IC: Yeah, absolutely so she had a very middle class life in Iraq, as a lot of people did. I mean she was an art teacher. She’s not Muslim—she’s a member of a religious minority called the Sabean Mandean people. And they worship John the Baptist, actually.

PS: They worship—I’m sorry—they worship whom?

IC: Oh, John the Baptist.

PS: John the Baptist?

IC: Yeah, so they think that he was the real guy—the real messenger of God. So when you go to her house, or when you go to other peoples’ houses who are in this faith, the pictures on the wall are of John, and not of Jesus, or they’re not of Muhammad. They’re a very discreet and insular religious group. And they’ve lived in Iraq for two thousand years. But after the invasion, Iraq became a very destabilized place. She was kicked out of her home—the home was taken from her by militia groups. She fled to Bagdad—she lived in the North—so she fled to Bagdad, where she worked for the election commission for sometime. I don’t remember if there was that same election. And as a member of this religious minority she was targeted by a lot of these Shia militia groups. And so the violence just became so bad that she fled with her children—she had her four children with her—and they fled and they went to Jordan, initially, where they lived, and where she has basically lived since 2005, up until about a couple years ago. And then she was able to get refugee status in Australia, where she lives right now.

PS: That is really interesting. So, how often—well we know we have all this great technology—so how often do you and the other attorneys Skype or teleconference or whatever about this case. I mean, what is daily?
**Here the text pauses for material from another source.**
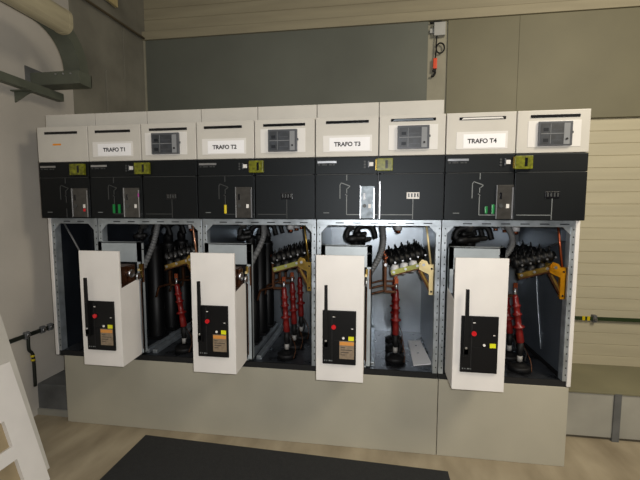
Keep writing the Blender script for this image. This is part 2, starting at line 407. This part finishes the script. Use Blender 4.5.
# ------------------------------------------------------------------ withdrawn circuit breakers
def breaker(X, px, label, rating, mechbright):
    b = thing('circuit_breaker', label, 'circuit breaker', (X + .2, .1, .524), 'circuit breakers with white fronts')
    F = -.20
    x0, x1 = px, px + .267
    MB().box(x0, x1, F, F + .016, .555, 1.274, 'white', .002).build('front_panel', b)
    # folded white sides, the right one stops short under the drive
    MB().prism([(F + .016, .556), (-.012, .566), (-.012, 1.075), (F + .016, 1.045)], 'x', x1 - .003, x1, 'white').build('side_cheek', b)
    MB().prism([(F + .016, .556), (-.012, .566), (-.012, 1.075), (F + .016, 1.045)], 'x', x0, x0 + .003, 'white').build('side_cheek', b)
    xa, xb = X + .037, X + .345
    k = MB().box(xa, xb, .0, .008, 1.18, 1.312, 'boxgrey', .002).box(xa, xb, .0, .03, 1.304, 1.312, 'boxgrey')
    k.box(xa, xa + .006, .0, .03, .56, 1.312, 'boxgrey').box(xb - .006, xb, .0, .03, .56, 1.312, 'boxgrey')
    k.box(xb - .030, xb, .0, .008, .56, 1.312, 'boxgrey').box(xa, xa + .026, .0, .008, .56, 1.312, 'boxgrey').box(xa, xb, .0, .03, .56, .568, 'boxgrey')
    k.box(x1 + .012, x1 + .034, -.001, .001, 1.262, 1.268, 'slot')
    k.build('drive_housing', b)
    g = MB().box(X + .05, xb - .015, .010, .028, .60, 1.18, 'blackmech').box(x0 + .02, x1 - .03, -.15, .01, .70, 1.04, 'blackmech')
    g.box(x0 + .03, x1 - .02, -.14, -.02, 1.05, 1.17, 'bronze', .003).box(x1 - .018, x1 - .003, -.10, -.05, 1.05, 1.165, 'bronze', .002)
    g.box(x1 + .004, x1 + .018, -.02, .008, 1.13, 1.170, 'gold', .003).box(x1 + .026, xb - .014, -.004, .008, 1.08, 1.165, 'gold', .002).box(x1 + .026, x1 + .036, -.012, -.006, 1.05, 1.172, 'bronze')
    g.cyl((x1 + .002, -.03, 1.092), (x1 + .016, -.03, 1.092), .022, 'silver').cyl((x1 - .02, -.08, 1.12), (x1 + .002, -.08, 1.12), .026, 'silver').box(x1 + .0, x1 + .014, -.024, .0, 1.125, 1.14, 'cream')
    g.box(x1 - .02, x1 - .004, -.17, -.02, 1.045, 1.066, 'bronze')
    g.build('drive_mechanism', b, 'gold plated drive mechanism')
    MB().bar((x1 + .012, -.012, 1.06), (x1 + .010, -.010, .60), .004, .006, 'bronze').build('edge_strip', b)
    # black operating face
    ma, mb = x0 + .038, x0 + .226
    f = MB().box(ma, mb, F - .010, F + .001, .658, .966, 'blackmech', .003).box(ma + .052, ma + .056, F - .0112, F - .009, .67, .955, 'seam')
    f.box(ma + .058, mb - .004, F - .0125, F - .009, .66, .80, 'blackmech', .001)
    f = f.build('operating_face', b)
    q = MB().prism([(ma + .012, .765), (ma + .034, .765), (ma + .030, 1.112), (ma + .014, 1.112)], 'y', F - .034, F - .022, 'blackmech')
    q.box(ma + .010, ma + .036, F - .034, F - .010, .75, .80, 'blackmech', .003).cyl((ma + .022, F - .022, .80), (ma + .022, F - .037, .80), .006, 'silver', 12)
    q.build('charging_lever', f)
    q = MB().cyl((ma + .064, F - .010, .874), (ma + .064, F - .020, .874), .0125, 'redbtn', 18); q.build('push_button', f, 'red push button')
    q = MB().cyl((ma + .064, F - .010, .935), (ma + .064, F - .014, .935), .009, 'slot', 14).box(ma + .058, ma + .070, F - .0155, F - .013, .930, .934, 'plate'); q.build('keyhole', f)
    MB().box(mb - .026, mb - .016, F - .0112, F - .009, .864, .868, 'plate').build('marking', f)
    MB().box(mb - .042, mb - .012, F - .0135, F - .009, .799, .822, 'yellowtag').build('counter_tag', f, 'yellow tag')
    MB().cyl((mb - .070, F - .010, .812), (mb - .070, F - .014, .812), .007, 'plate', 12).build('charge_flag', f)
    if rating:
        q = MB().box(mb - .092, mb - .010, F - .0145, F - .009, .694, .796, 'rating')
        q.box(mb - .090, mb - .012, F - .0152, F - .014, .772, .792, 'ratingor')
        for zz in (.758, .744, .730, .716): q.box(mb - .084, mb - .02 - .02 * ((zz * 1000) % 3), F - .0152, F - .014, zz, zz + .003, 'ink')
        q.build('rating_plate', f)
    q = MB()
    for j, ww in enumerate((.006, .004, .01, .008)): q.box(ma + .010 + j * .013, ma + .010 + j * .013 + ww, F - .0112, F - .009, .676, .682, 'line')
    q.build('lettering_mark', f)
    # three black poles standing one behind the other
    for yy in (.33, .53, .73):
        xc = X + .232
        p = MB().lathe((xc, yy, .56), (xc, yy, 1.34), [(0, .052), (.02, .056), (.30, .056), (.31, .050), (.66, .050), (.68, .056), (.70, .056), (.71, .034), (.76, .034), (.78, .026)], 'blacksat', 24)
        p.box(xc - .06, xc + .06, yy - .06, yy + .06, .554, .574, 'blacksat', .004)
        p.build('pole', b)
        MB().tube([(xc - .005, yy, 1.325), (xc + .01, yy, 1.39), (xc + .06, yy, 1.415), (xc + .11, yy, 1.40), (xc + .135, yy, 1.33)], .018, 'rubber', 10).build('pole_lead', b)
    return b
breaker(U[1], .440, 'circuit breaker hanging out of the bay under the TRAFO T1 sign', True, 0)
breaker(U[2], 1.168, 'circuit breaker hanging out of the bay under the TRAFO T2 sign', True, 0)
breaker(U[3], 1.911, 'circuit breaker hanging out of the bay under the TRAFO T3 sign', True, 1)
breaker(U[4], 2.656, 'circuit breaker without rating plate, under the TRAFO T4 sign', False, 1)

# ------------------------------------------------------------------ control plugs and conduits
def plug(pts, body, label):
    gx, gz = pts[0][0], pts[0][1]
    t = thing('control_plug', label, 'cable plug', (gx, .13, 1.33), 'black control plugs on the breakers')
    MB().lathe((gx, .13, 1.452), (gx, .13, 1.395), [(0, .030), (.012, .034), (.03, .034), (.032, .024), (.057, .020)], 'silver').build('gland', t, 'silver cable gland')
    MB().tube([(gx, .13, 1.42)] + [(x, .13, z) for x, z in pts[1:]], .017, 'rubber', 12).build('cable', t)
    q = MB()
    for x, z, r, L in body: q.lathe((x - L / 2, .13, z), (x + L / 2, .12, z + .01), [(0, r * .8), (L * .2, r), (L * .5, r), (L * .52, r * .75), (L * .9, r * .75), (L, r * .55)], 'blacksat', 16)
    q.build('plug_body', t)
plug([(.663, 1.425), (.640, 1.385), (.634, 1.34), (.655, 1.325)], [(.640, 1.338, .024, .09)], 'black control plug beside the conduit above the TRAFO T1 breaker')
plug([(1.372, 1.420), (1.352, 1.38), (1.352, 1.345), (1.38, 1.330)], [(1.385, 1.338, .022, .10), (1.405, 1.372, .018, .06)], 'black control plug above the grey box of the TRAFO T2 breaker')
plug([(2.086, 1.420), (2.062, 1.385), (2.062, 1.345), (2.095, 1.325)], [(2.120, 1.338, .024, .12), (2.150, 1.365, .020, .07), (2.190, 1.335, .017, .05)], 'black control plug above the grey box of the TRAFO T3 breaker')
plug([(2.800, 1.420), (2.74, 1.405), (2.722, 1.36), (2.765, 1.335)], [(2.79, 1.338, .025, .13), (2.86, 1.345, .021, .09), (2.785, 1.375, .018, .06)], 'black control plug above the grey box of the TRAFO T4 breaker')

def conduit(pts, label):
    n = MB().tube([(x, .145 + .01 * i, z) for i, (x, z) in enumerate(pts)], .019, 'conduit', 14, sub=14, corr=.16)
    tag(n.build('flexible_conduit'), label, 'conduit', 'grey corrugated conduits')
conduit([(.752, 1.452), (.744, 1.40), (.702, 1.28), (.620, 1.12)], 'grey corrugated conduit curving down beside the TRAFO T1 breaker')
conduit([(1.504, 1.452), (1.506, 1.41), (1.494, 1.325), (1.405, 1.15)], 'grey corrugated conduit curving down beside the TRAFO T2 breaker')
conduit([(2.276, 1.452), (2.284, 1.41), (2.290, 1.32), (2.265, 1.22), (2.200, 1.10)], 'grey corrugated conduit curving down beside the TRAFO T3 breaker')
conduit([(3.010, 1.452), (3.036, 1.41), (3.062, 1.35), (3.052, 1.28), (2.985, 1.19)], 'grey corrugated conduit curving down beside the TRAFO T4 breaker')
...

How are you actually moving this case forward?

IC: Right, well that’s a great question. I mean, the case is being moved forward by the deadlines. So the biggest deadline we had was this court brief we that filed in May, and then in early June, and that’s when we had this brief that was filed part by Ramsey Clark. So, when there are deadlines—and this is true of any lawsuit—when there’s a deadline, you do a lot of talking. Then after the deadline, you wait for the next deadline. So we don’t have anything to do until the wintertime. And my hope is there will be a court hearing before the Ninth Circuit in the late winter, early spring. So maybe February or March of next year.

PS: So how do our listeners follow the progress of this case? Are you doing any type of social media? Is there a website? How do we find out?
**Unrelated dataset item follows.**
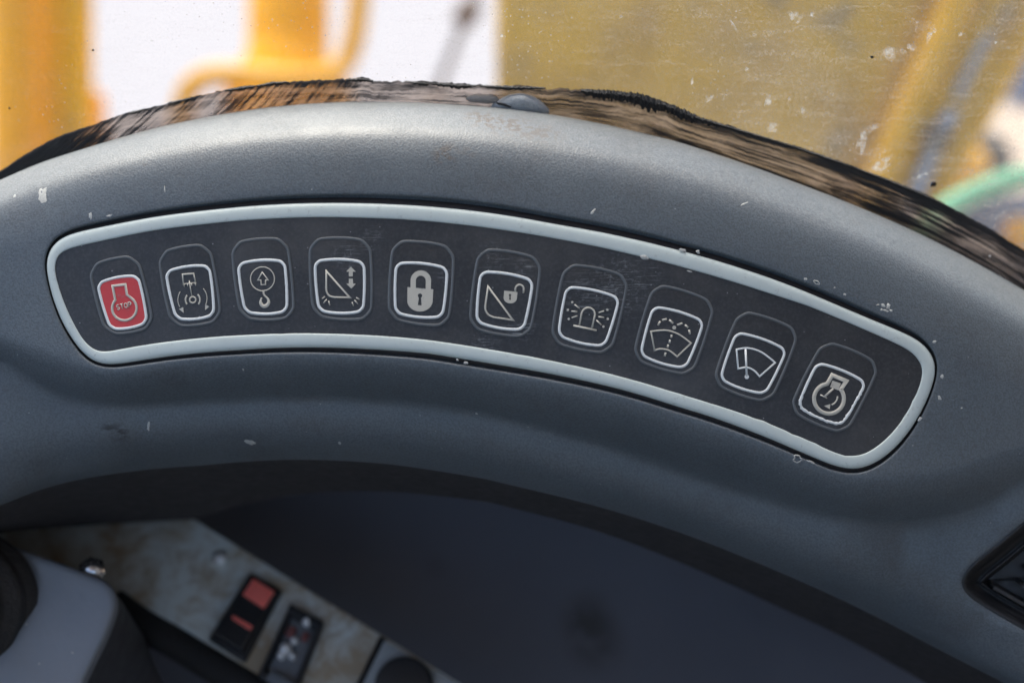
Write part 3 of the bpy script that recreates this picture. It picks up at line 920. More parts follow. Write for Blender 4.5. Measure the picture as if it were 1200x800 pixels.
spl = [(1043, 62, 9, 8, 0, .12), (1058, 60, 6, 3, -.3, .4), (1068, 55, 6, 5, 0, .3), (1089, 42, 3, 10, .35, .35), (1095, 36, 3, 3, 0, .2), (1125, 40, 3.5, 3, 0, .15), (932, 20, 8, 7, .3, .5), (952, 17, 3, 4, .5, .3), (1167, 50, 2, 2, 0, .2),
       (1011, 165, 6, 15, .1, .55), (1022, 150, 9, 4, -.4, .5), (1033, 193, 17, 6, -.45, .5), (905, 150, 9, 6, .2, .4), (941, 130, 3, 5, 0, .3), (900, 118, 4, 8, .4, .6), (875, 81, 2.5, 2.5, 0, .3), (884, 41, 2.5, 3, 0, .3), (811, 95, 2, 5, 0, .4), (859, 29, 2, 8, -.6, .5), (588, 42, 2.2, 2.2, 0, .2), (850, 113, 5, 3, -.8, .5),
       (1075, 26, 2, 2, 0, .2), (830, 116, 4, 6, .3, .6), (728, 20, 3, 2, 0, .4), (1080, 205, 7, 3, -.5, .6), (925, 116, 2, 3, 0, .4)]
for i, (cx, cy, rx, ry, ro, rg) in enumerate(spl):
    glass_flake('splash', blob_loop(cx, cy, rx, ry, ro, 28, rg, 500 + i), M['splash'])
M['soot'] = plain('dark_speck', (0.03, 0.025, 0.02), .8)
for i, (cx, cy, r) in enumerate([(1022, 67, 2.2), (1094, 216, 4), (109, 59, 1.6), (11, 127, 1.5)]):
    glass_flake('grit', blob_loop(cx, cy, r, r * .7, 0, 14, .3, 640 + i), M['soot'])

# scraped black sealant along the lower edge of the glass
yS = curve([(-140, 262), (-60, 232), (0, 200), (25, 184), (62, 163), (100, 149), (150, 132.5), (200, 120), (262, 105.5), (300, 100), (330, 96), (380, 93.6), (420, 92.4), (445, 94.5), (505, 97), (577, 100.5), (630, 102), (692, 105.5), (742, 111), (780, 122), (812, 135), (867, 151.7), (933, 171.7), (1000, 195), (1050, 213.5), (1100, 235), (1150, 262), (1200, 293), (1280, 345), (1360, 400)])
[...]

IC: Yes, absolutely. So we have a website called Witness Iraq—so one word, w-i-t-n-e-s-s-i-r-a-q dot-com —so if you go there, we have copies of the important pleadings. We have a Facebook page, so if you look for Witness Iraq on Facebook, you’ll pull up the page. And the Facebook page is actually the main place we’re updating. And there we put up articles that people write about the case, interviews—we’ll certainly mention this interview—and then also updates about where the case is and how it’s progressing. So it’s all being blogged about on the internet, and that’s the best way to kind of keep updated about the status.
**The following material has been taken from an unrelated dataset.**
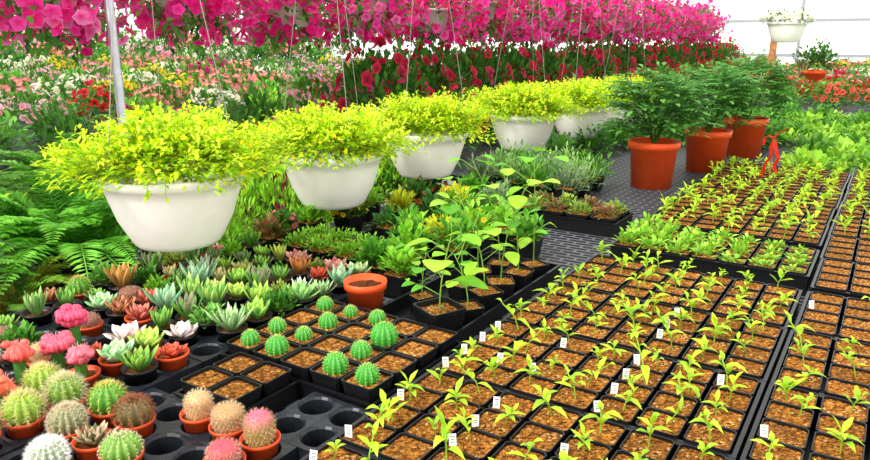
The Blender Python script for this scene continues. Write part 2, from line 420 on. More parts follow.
def bench(x0,x1,y0,y1,z,label):
    m=MB(); m.box((x0,y0,z-.03),(x1,y1,z),(.05,.05,.05)); top=m.mesh('bench_top',BENCH)
    l=MB(); l.tube([(0,0,0),(0,0,z-.031)],.02,hx('8b8f92'),8); leg=l.mesh('leg',METAL,True)
    parts=[('bench_top',top)]
    n=max(2,int((y1-y0)/1.8)+1)
    for i in range(n):
        y=y0+.1+(y1-y0-.2)*i/(n-1)
        for x in (x0+.08,x1-.08): parts.append(('leg',leg,(x,y,0)))
    thing('greenhouse_bench',parts,(0,0,0),label,'bench')
bench(-1.47,.95,-.3,5.9,BZ,'long growing bench with dark expanded-mesh top, full of trays')
bench(-1.47,.95,6.6,15.5,BZ,'long mesh-topped bench covered with bedding flowers')
bench(-3.7,-1.78,-.4,2.75,.55,'low mesh-topped bench holding ferns and leafy plants')
bench(-3.7,-1.68,2.85,15,.74,'mesh-topped bench with crimson petunias along it')
bench(-9.5,-4.2,-.5,15,.7,'wide bench covered with mixed bedding flowers')
bench(-13.6,-10.2,-.5,15,.9,'tall rear bench of shrubs and pink flowers')
bench(1.5,4.0,1,15.5,.78,'mesh-topped bench of bedding plants beside the bright wall')

# ================ SEEDLING TRAYS =================
CW=.0655; CD=.0598
pot_m=sq_pot(.0375,.052); cpot_m=sq_pot(.0295,.050,inn=.95)
soils=[sq_soil(.0345,.046,seed=i) for i in range(3)]; csoils=[sq_soil(.0281,.0455,seed=9+i) for i in range(6)]
seeds=[seedling(i,1.0) for i in range(20)]
tg=MB(); tg.box((-.005,-.0004,0),(.005,.0004,.027),hx('f0f0ea'))
for k,(z,w) in enumerate(((.0225,.0032),(.0185,.0024),(.015,.003))): tg.box((-w,-.0006,z),(w,-.0004,z+.001),hx('4a4e58'))
tag_m=tg.mesh('plant_tag',TAGM)
tray_near=tray_mesh(.4645,.2425)
STUFF=[]
def seed_tray(x0,y0,ncol=7,nrow=4,prob=.95,tags=.0,sd=0,stuff=False,big=(.7,1.2),tcols=(0,2,4)):
    r=random.Random(sd); dx=r.uniform(-.004,.002); x0+=dx
    single('nursery_tray',tray_near,(x0,y0,BZ),'black nursery tray holding square seedling pots','seedling tray','black seedling trays on the bench')
    for j in range(nrow):
        for i in range(ncol):
            x=x0+.003+(i+.5)*CW; y=y0+.0016+(j+.5)*CD
            so=r.choice(csoils); has=r.random()<prob; se=r.choice(seeds); rz=r.uniform(0,6.28); ox,oy=r.uniform(-.012,.012),r.uniform(-.012,.012); s=r.uniform(*big)
            if stuff:
                STUFF.append((cpot_m,(x,y,BZ+.003),0,1)); STUFF.append((so,(x,y,BZ+.003),0,1))
                if has: STUFF.append((se,(x+ox,y+oy,BZ+.045),rz,s))
                continue
            parts=[('pot',cpot_m),('soil',so)]
            tagged=r.random()<(tags*1.7 if i in tcols else tags*.15)
            if tagged: parts.append(('plant_tag',tag_m,(-.020,-.017+r.uniform(-.004,.004),.036),(-.12,r.uniform(-.1,.1),.45+r.uniform(-.15,.15))))
            lb='square black pot of brown soil, '+('green pepper seedling' if has else 'no seedling')+(' and tag' if tagged else '')
            e=thing('seedling_pot',parts,(x,y,BZ+.003),lb,'potted seedling','pepper seedlings in square black pots')
            if has:
                o=bpy.data.objects.new('seedling',se); o.parent=e; o.location=(ox,oy,.043); o.rotation_euler=(0,0,rz); o.scale=(s,s,s); link(o)
YR=[.63,.88,1.13,1.38]
for k,y in enumerate(YR): seed_tray(-.572,y,tags=(.5,.4,.10,.04)[k],sd=10+k,prob=.95)
seed_tray(-.572,.38,tags=.4,sd=9)
for k,y in enumerate(YR): seed_tray(-.094,y,ncol=3,sd=30+k,prob=(.9,.85,.5,.12)[k],tags=.04)
for k in range(5): seed_tray(-.572,2.03+.25*k,sd=50+k,prob=.97,stuff=k>1,big=(.85,1.4))
for k in range(7): seed_tray(-.094,1.66+.25*k,ncol=2,sd=70+k,prob=.08 if k<2 else .97,stuff=k>2,big=(.8,1.3))
so=single('seedling_pots',merged('seedling_pots',STUFF),(0,0,0),'distant block of square black pots with green seedlings','potted seedling',kind='stuff')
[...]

PS: You know, one of the things that just I find so fascinating about this is about, is when you talk about the Nuremberg trials. And I would say the vast majority of Americans today do not have a clue about what Nuremberg was all about. There have been movies done, of course. Great actors—the greatest actors of all time—were in this movie about the Nuremberg trials. So what is it like when you present this argument, when you talk to people, and you talk about Nuremberg, do you kind of get the same sense that I do that they don’t know what the hell you’re talking about?

IC: Well you know, it’s not just people—it’s judges. So we have an education battle that we have to educate the judges. And they’re starting to get it. Like I’ve mentioned, in the last ten years or so, there have been two or three really great court cases were the judges have actually looked at the Nuremberg trials and have said, this is binding U.S. law, as far as we’re concerned, or is incorporated into U.S. law. But before then, there was a little bit of a challenge. So we have a challenge not just with non-lawyers, but also with the lawyers and judges themselves. But that being said, there’s a reason, maybe, that we’ve culturally forgotten about Nuremberg. For me it’s very powerful that after the U.S. defeated one of its most nefarious enemies in history, we gave them a trial. That’s a really remarkable thing for a country to do to another country.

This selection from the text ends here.